● Dataset content
※ ※ ※
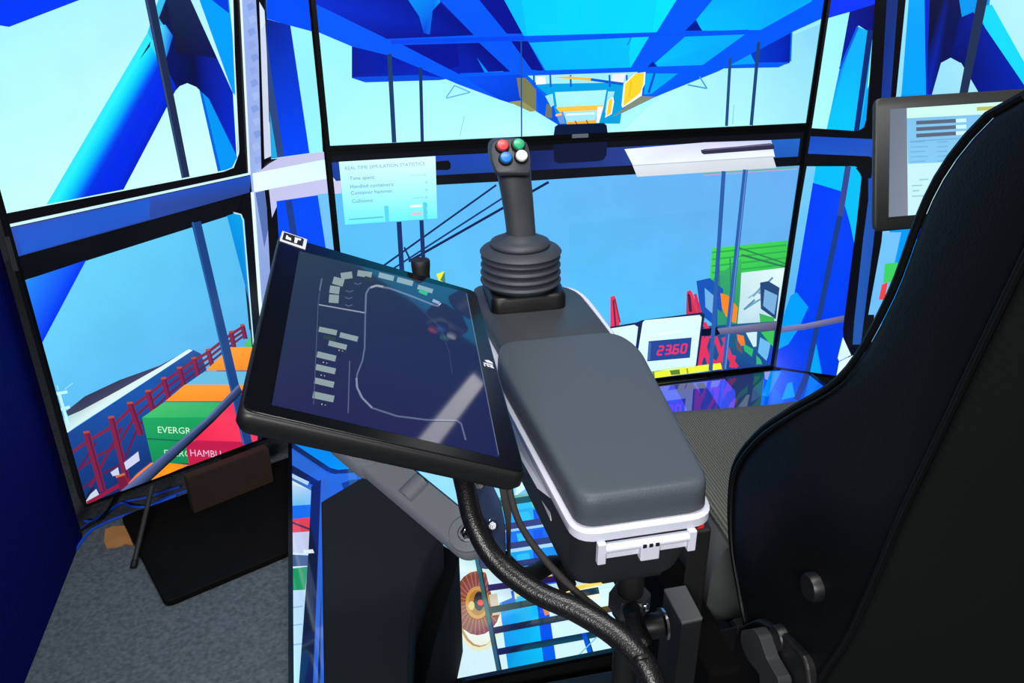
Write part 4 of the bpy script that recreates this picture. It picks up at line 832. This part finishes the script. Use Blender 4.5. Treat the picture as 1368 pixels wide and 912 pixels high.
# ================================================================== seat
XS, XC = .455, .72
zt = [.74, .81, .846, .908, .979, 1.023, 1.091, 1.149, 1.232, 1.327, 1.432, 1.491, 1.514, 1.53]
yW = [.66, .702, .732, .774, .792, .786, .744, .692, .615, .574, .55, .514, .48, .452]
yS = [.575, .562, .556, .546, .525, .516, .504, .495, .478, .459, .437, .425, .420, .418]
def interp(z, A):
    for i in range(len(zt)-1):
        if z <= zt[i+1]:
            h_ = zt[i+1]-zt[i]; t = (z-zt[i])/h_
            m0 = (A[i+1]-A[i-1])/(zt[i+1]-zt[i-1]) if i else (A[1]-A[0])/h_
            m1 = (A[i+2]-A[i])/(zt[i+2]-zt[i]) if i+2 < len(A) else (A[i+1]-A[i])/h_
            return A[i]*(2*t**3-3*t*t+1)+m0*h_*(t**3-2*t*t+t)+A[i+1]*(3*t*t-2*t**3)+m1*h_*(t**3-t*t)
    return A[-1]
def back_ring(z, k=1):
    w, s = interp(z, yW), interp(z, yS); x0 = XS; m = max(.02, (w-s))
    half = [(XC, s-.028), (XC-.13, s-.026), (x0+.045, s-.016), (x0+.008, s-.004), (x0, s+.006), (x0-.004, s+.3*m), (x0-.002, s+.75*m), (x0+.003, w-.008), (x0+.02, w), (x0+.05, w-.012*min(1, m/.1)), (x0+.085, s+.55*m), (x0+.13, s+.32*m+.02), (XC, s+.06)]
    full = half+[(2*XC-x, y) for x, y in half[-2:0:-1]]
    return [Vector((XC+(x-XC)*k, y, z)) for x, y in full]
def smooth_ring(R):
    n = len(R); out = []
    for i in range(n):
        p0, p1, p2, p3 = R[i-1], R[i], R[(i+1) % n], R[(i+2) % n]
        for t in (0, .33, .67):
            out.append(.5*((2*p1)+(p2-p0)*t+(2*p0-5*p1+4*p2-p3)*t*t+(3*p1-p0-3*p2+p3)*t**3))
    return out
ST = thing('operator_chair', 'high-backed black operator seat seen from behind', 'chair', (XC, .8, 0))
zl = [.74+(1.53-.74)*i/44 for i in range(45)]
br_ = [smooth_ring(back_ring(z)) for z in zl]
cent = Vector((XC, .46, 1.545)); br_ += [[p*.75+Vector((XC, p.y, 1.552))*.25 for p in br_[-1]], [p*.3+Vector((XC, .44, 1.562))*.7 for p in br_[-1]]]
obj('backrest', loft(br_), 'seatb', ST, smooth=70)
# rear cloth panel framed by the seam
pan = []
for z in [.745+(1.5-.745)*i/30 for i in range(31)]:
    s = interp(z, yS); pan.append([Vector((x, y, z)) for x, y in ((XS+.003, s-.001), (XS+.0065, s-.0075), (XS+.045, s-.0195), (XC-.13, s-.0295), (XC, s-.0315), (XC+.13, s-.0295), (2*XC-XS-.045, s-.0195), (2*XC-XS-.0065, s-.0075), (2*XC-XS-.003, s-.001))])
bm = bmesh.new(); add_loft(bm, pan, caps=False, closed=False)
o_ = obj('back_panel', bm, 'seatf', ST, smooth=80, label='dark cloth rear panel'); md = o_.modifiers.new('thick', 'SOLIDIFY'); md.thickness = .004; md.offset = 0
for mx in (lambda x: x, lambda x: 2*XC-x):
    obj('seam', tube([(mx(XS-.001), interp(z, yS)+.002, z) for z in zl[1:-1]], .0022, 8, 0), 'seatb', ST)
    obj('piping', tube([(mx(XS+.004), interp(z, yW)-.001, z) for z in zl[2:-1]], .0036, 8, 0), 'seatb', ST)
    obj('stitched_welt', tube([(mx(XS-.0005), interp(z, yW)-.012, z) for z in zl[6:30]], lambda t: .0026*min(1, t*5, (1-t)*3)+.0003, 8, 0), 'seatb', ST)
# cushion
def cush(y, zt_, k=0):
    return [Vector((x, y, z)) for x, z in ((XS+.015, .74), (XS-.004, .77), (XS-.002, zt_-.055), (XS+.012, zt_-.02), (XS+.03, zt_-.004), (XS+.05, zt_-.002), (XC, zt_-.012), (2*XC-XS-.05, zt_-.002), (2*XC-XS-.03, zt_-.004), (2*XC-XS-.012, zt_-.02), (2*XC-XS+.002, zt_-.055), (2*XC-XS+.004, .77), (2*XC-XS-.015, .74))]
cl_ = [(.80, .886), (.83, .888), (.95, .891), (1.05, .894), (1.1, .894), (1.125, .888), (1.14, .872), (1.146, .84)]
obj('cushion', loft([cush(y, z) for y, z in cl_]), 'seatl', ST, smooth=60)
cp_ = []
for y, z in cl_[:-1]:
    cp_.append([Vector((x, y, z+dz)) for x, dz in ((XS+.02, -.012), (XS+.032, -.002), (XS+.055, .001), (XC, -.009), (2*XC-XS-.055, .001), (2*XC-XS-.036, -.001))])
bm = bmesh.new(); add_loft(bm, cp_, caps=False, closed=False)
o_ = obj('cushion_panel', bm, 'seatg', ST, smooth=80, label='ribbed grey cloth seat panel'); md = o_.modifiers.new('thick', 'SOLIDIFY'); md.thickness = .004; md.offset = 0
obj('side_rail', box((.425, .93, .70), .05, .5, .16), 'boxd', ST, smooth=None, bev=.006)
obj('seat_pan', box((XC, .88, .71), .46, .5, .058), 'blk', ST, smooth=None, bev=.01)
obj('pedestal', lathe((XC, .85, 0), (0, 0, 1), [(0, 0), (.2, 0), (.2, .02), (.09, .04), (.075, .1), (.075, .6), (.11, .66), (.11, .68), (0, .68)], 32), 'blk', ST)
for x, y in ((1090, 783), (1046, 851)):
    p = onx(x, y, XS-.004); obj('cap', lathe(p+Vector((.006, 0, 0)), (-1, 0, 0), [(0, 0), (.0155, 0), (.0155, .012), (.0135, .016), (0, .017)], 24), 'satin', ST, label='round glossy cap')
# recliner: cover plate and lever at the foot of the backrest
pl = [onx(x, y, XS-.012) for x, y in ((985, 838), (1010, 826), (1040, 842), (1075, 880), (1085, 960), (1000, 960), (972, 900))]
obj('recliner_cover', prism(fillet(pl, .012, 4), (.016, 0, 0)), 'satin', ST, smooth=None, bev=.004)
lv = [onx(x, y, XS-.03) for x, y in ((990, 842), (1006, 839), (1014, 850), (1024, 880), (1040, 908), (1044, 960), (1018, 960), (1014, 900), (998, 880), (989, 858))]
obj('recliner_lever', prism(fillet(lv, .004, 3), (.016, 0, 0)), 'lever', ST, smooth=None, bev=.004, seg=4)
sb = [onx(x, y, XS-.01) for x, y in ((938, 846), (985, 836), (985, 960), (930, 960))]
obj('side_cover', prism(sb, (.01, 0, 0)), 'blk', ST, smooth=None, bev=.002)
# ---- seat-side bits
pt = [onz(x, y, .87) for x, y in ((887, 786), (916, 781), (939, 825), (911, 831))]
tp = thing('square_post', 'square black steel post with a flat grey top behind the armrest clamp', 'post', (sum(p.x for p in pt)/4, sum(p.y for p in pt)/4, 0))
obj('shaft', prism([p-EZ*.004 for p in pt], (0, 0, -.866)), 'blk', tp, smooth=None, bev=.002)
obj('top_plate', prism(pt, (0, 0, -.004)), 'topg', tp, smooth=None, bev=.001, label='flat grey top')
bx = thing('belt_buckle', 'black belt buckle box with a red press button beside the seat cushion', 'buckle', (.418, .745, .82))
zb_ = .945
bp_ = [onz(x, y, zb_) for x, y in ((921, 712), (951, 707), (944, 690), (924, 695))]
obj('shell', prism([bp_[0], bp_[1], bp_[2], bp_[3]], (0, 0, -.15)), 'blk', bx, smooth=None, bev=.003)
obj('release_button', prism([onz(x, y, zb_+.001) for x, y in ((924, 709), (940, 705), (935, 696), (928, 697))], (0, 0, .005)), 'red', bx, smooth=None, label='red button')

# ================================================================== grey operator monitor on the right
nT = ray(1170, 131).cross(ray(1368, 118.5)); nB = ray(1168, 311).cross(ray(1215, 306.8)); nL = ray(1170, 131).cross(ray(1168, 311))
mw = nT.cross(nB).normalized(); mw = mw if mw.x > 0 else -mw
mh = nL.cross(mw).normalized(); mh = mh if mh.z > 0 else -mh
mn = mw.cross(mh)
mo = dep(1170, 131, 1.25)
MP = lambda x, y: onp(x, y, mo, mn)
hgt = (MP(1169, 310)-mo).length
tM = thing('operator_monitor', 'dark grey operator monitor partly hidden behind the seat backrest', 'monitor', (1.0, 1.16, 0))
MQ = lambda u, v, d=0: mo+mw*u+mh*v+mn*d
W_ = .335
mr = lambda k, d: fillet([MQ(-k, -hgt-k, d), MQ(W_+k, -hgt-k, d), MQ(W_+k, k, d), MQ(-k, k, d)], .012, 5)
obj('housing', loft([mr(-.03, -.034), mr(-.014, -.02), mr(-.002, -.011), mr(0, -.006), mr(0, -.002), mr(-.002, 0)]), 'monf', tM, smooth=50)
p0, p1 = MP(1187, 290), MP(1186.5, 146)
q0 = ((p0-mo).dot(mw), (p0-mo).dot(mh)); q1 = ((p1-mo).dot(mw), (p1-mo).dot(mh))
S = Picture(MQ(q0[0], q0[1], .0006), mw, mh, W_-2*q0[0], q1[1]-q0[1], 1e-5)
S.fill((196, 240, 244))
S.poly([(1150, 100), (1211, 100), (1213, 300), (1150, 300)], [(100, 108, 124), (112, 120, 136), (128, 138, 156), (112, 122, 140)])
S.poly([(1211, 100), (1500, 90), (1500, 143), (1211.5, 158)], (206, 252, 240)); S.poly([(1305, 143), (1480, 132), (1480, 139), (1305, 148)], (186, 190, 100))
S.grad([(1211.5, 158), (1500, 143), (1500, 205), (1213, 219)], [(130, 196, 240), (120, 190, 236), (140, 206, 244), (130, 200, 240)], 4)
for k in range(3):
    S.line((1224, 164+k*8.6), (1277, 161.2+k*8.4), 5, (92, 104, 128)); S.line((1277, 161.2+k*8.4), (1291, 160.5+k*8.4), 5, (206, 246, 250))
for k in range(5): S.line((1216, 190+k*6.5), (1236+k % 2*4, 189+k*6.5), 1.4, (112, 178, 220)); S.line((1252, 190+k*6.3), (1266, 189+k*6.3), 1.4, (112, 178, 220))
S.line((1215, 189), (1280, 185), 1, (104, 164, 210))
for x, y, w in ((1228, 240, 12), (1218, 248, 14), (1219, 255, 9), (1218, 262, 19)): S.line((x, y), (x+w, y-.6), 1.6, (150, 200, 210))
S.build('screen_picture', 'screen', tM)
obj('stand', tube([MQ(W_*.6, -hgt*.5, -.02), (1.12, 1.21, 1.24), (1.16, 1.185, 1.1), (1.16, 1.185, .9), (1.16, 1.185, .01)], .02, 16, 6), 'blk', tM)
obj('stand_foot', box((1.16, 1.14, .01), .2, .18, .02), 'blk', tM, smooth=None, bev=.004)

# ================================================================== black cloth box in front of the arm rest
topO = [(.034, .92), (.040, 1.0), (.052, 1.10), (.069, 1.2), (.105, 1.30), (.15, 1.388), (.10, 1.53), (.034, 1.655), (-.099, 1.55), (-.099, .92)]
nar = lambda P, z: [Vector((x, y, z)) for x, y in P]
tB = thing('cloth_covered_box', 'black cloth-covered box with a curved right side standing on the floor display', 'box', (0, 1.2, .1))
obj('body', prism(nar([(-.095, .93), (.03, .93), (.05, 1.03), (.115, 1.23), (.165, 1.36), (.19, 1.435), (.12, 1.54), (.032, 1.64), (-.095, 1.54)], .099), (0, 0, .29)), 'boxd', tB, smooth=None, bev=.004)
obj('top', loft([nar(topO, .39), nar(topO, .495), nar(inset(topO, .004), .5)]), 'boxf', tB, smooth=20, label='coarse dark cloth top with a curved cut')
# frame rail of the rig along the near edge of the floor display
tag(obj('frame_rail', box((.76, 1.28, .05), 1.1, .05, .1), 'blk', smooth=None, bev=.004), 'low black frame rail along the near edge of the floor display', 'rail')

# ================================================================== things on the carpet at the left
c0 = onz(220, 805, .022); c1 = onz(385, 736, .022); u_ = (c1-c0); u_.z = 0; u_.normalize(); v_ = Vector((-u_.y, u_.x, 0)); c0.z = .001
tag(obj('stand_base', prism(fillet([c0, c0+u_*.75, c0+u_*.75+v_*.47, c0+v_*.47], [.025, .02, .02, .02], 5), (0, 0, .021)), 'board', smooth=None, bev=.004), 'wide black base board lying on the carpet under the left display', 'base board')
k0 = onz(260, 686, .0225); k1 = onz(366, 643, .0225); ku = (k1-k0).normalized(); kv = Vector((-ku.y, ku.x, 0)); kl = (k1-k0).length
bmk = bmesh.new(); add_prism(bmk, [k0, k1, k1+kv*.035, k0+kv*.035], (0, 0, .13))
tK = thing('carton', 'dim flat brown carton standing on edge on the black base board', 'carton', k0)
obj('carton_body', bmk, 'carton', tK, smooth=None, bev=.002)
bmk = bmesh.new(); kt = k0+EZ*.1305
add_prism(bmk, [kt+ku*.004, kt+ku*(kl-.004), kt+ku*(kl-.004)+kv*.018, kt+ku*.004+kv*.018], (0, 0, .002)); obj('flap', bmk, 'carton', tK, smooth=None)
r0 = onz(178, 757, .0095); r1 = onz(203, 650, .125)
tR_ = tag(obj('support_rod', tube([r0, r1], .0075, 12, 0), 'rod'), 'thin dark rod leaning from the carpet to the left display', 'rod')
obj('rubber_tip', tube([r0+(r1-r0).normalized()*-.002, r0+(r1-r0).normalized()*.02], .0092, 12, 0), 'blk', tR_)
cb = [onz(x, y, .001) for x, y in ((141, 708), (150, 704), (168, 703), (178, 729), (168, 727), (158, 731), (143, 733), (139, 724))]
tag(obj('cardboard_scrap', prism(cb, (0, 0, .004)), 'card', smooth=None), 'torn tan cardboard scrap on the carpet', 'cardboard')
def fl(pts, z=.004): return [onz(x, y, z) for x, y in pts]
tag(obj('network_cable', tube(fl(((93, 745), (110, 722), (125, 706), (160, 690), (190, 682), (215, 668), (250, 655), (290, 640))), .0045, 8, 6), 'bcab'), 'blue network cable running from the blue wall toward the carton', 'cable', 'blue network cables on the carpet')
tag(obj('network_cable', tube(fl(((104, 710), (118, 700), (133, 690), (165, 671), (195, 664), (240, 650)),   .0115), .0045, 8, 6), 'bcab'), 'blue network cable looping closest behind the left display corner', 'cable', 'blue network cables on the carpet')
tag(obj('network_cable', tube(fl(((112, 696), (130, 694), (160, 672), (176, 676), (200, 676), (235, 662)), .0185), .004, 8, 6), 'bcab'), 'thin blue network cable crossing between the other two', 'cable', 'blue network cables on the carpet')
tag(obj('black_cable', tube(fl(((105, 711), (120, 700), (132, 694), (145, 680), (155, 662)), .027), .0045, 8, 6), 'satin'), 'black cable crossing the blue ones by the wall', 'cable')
※ ※ ※
● Description of the task
Choose all lines containing the string "high" and copy them out.

● Response to this task
Write part 4 of the bpy script that recreates this picture. It picks up at line 832. This part finishes the script. Use Blender 4.5. Treat the picture as 1368 pixels wide and 912 pixels high.
ST = thing('operator_chair', 'high-backed black operator seat seen from behind', 'chair', (XC, .8, 0))